太田出版主催の「太田エロティック・マンガ賞」の2019年下半期の選考結果が発表され、大賞の「エロティクス賞」には『苦楽外』(zngo)が選ばれた。
太田エロティック・マンガ賞は2000年にスタート。同賞をきっかけにして、これまでに中村明日美子、松本藍、シモダアサミなど多くの人気漫画家がデビューしており、審査委員長は『レッド』『分校の人たち』の山本直樹が務めている。山本の講評が発表されるのも大きな特徴だ。
エロティクス賞の『苦楽外』について山本は、「ずば抜けて自分の世界が出来ていました」「絵もうまく幻想文学的な味わいも素晴らしくて、文句のつけようがない」(講評より一部抜粋)と、手放しで称賛。優秀賞には『ランデブー』(上田たんぽぽ)、奨励賞には『睡蓮華』(いからしひなこ)、『ゲスの極み家族』(熊と翼)、『美大予備校生の苦悩』(海岸亭)の3作が選ばれた。

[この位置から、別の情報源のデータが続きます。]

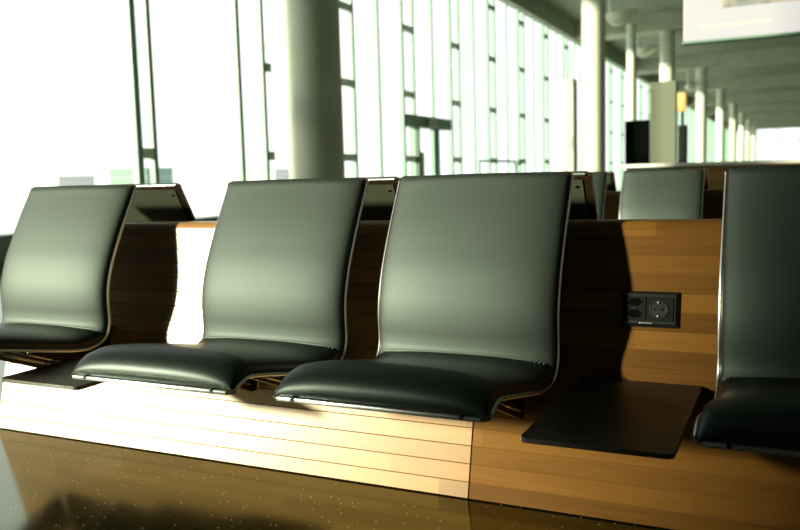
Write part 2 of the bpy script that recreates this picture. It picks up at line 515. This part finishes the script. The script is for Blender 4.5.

山本は総評で、「今回は全体的にレベルが高く、大賞と優秀賞をどれにしようか迷ったのは初めてですし、本当なら奨励賞を20本出したいくらいだったし、講評した以外にも光る作品は多々ありました」と、語っており、
「大賞を獲得したzngoさんと優秀賞の上田さんの評価には、実際あまり差がありませんでした。奨励賞の3名も含めてみなさん個性を十分持っている人たちなので、細かくどうこう言うことはありません。とにかく描き続けてください。どんどん行っちゃってください」
と、エールを送っている。サイトでは、惜しくも入賞とならなかった最終選考作品への講評が発表されているのも応募者にとっては大きな魅力。エロティシズムをベースに、独創的、刺激的、官能的なマンガ作品を募集する太田エロティック・マンガ賞は今後も要注目だ。